URL rewriting is a security technique that intercepts and modifies URLs within emails, redirecting links through security infrastructure for analysis and threat assessment before allowing users to access them. The technology replaces original URLs in email messages with modified versions that route through an organization's security platform, enabling real-time threat assessment and blocking of malicious content at click-time rather than only at delivery time.
How URL Rewriting Works
When an email passes through a security platform with URL rewriting enabled, the system scans the message and replaces each hyperlink with a new URL that routes through the security infrastructure. When a user clicks the rewritten link, the security platform intercepts the request, performs real-time analysis of the destination, and either allows the connection or blocks access if the destination is determined to be malicious.

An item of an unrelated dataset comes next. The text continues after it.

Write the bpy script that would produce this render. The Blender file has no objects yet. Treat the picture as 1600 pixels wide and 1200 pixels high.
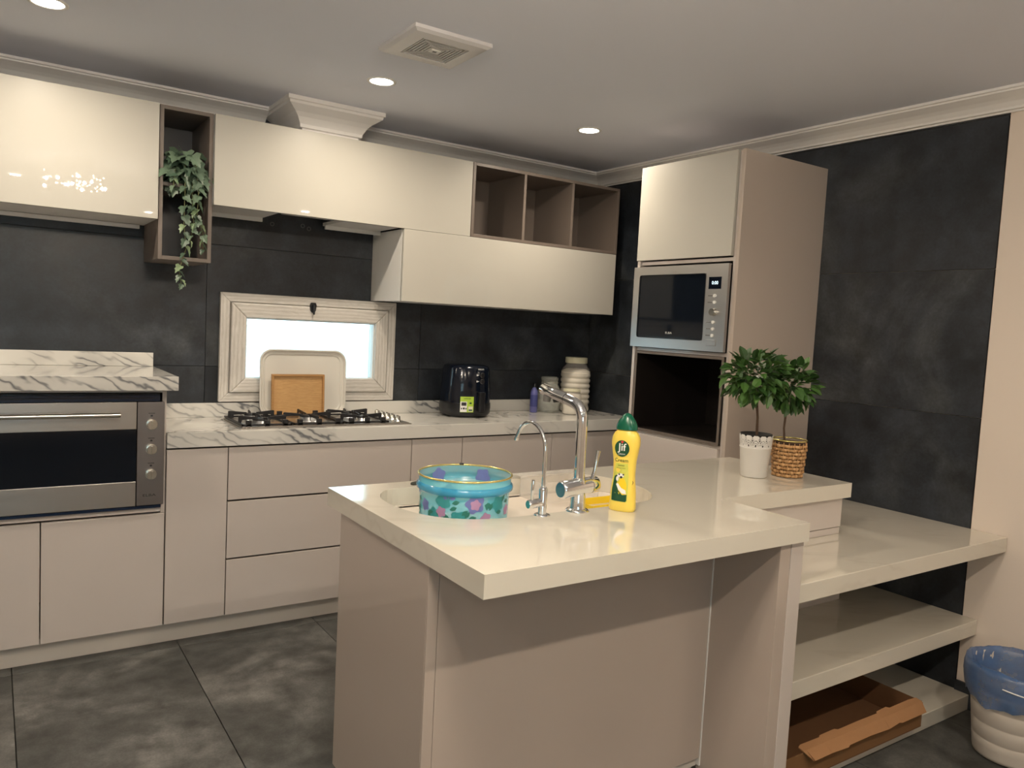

This approach provides protection against threats that change after email delivery—URLs that point to legitimate content at delivery time but are later modified to serve malicious payloads can be blocked at click-time when the rewritten link is evaluated against the current state of the destination.
Benefits of URL Rewriting
Post-Delivery Protection: URL rewriting protects against threats that evolve after initial email delivery, including time-of-click attacks where content changes to become malicious after passing initial security scans.
Centralized Visibility: All link clicks generate logs in the security platform, providing security teams with visibility into user click behavior and potential phishing interactions.
Real-Time Blocking: Security platforms can update threat intelligence in real time, blocking newly identified malicious domains even for emails already delivered to user inboxes.
Limitations and Exploitation Risks
Sophisticated threat actors exploit URL rewriting systems by compromising legitimate email accounts and leveraging the organization's own security infrastructure to legitimize malicious links. Since the security platform rewrites and validates links from trusted senders, attackers who control trusted accounts can use this mechanism to make their malicious links appear pre-approved. This exploitation technique represents a significant challenge for organizations relying heavily on URL rewriting as a primary defense.